Join To Connect With Us

    Posted by: Aviez Posted date: 02.02 / comment : 0

    Di penghujung tahun 2007 bahkan mengawali tahun 2008, banyak sekali para ahli dan
    pengamat melakukan evaluasi, untuk membuat catatan akhir tahun yang telah berlalu.
    Seakan kaset yang diputar ulang. Berbagai kritik, dari yang santun sampai yang pedas,
    menghias berbagai media.

    Rezim berkuasa pun tak tinggal diam. Berbagai tangkisan terhadap kritik dikemukakan.
    Sederet fakta keberhasilan dikibarkan. Untuk memelihara dan mengerek citra diri di
    hadapan rakyat. Bahkan tuan presiden pun turun tangan, seakan khawatir kalau kritikan
    pedas akan membahayakan kredibilitasnya.

    Kehidupan perpolitikan yang kondusif, stabilitas makroekonomi, hubungan
    internasional yang harmonis dan keamanan nasional merupakan fakta‐fakta
    keberhasilan yang tidak perlu disangkal.

    Namun, keinginan kami untuk menyampaikan kekurangan yang masih ada bukan untuk
    mendiskreditkan tuan, hanya semata untuk memudahkan ingatan terhadap apa‐apa
    yang masih harus dikerjakan. Dalam bahasa manajemen, melakukan negative list ini
    dikenal dengan management by exception. Hanya untuk menyederhanakan bukan
    untuk melupakan.

    Kalau kami ingat bahwa dimasa awal kepemimpinan SBY, tim ekonomi telah membuat
    RPJM Rencana Pembangunan Jangka Menengah (RPJM) untuk periode 2004 sampai
    dengan 2009. Berdasar dokumen ini masih terdapat beberapa hal yang perlu untuk
    dikejar. Tentu dengan strategi jitu dan kerja keras.

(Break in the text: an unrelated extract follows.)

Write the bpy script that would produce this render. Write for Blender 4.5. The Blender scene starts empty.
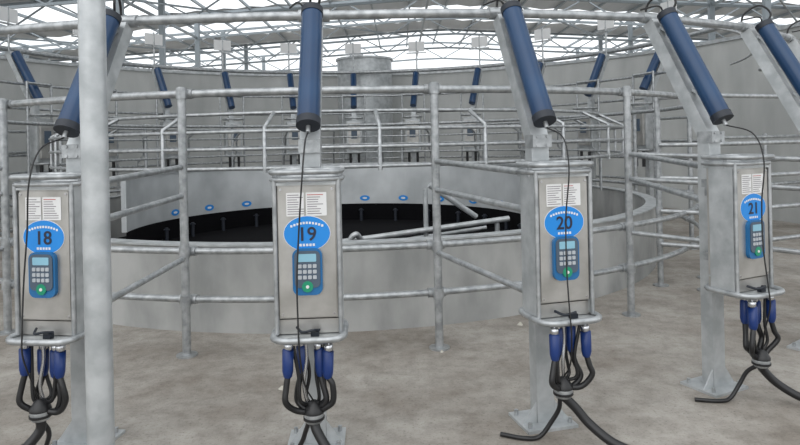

Mengingat kini telah memasuki
    tahun 2008, dan di tahun 2009, tentu akan sangat sibuk dengan berbagai agenda
    perpolitikan. Karena itu, tahun 2008 ini menjadi tahun yang amat menentukan.
    Pertumbuhan ekonomi 2007 memang telah kembali mencapai angka di atas 6% atau
    diprediksikan akan mencapai 6,3%. Namun angka ini masih jauh dibawah target RPJM,
    yang sebesar 6,7%. Bahkan prediksi pertumbuhan ekonomi Indonesia ini tergolong
    moderat dibanding beberapa negara industri baru Asia yang lain, seperti China 11%,
    India 9,4%, Vietnam 8,3%, Singapura 7,6% dan Sri Langka 7,4%. Tahun lalu pun target
    pertumbuhan ekonomi yang dicanangkan sebesar 6,1%, namun realisasinya hanya 5,5%.

    Target pertumbuhan ekonomi tahun 2008, versi RPJM sebesar 7,1% atau pun 6,8% versi
    APBN akan sangat berat mengingat trend melambatnya pertumbuhan ekonomi dunia
    yang dimotori oleh lesunya ekonomi Amerika Serikat. Namun demikian, apabila
    pemerintah cermat mengelola oportunitas yang ada serta bekerja keras, tentu kita
    masih bisa berharap. Karena diprediksikan pertumbuhan ekonomi akan tetap tinggi
    untuk negara‐negara industri baru di Asia yang dimotori oleh China dan India.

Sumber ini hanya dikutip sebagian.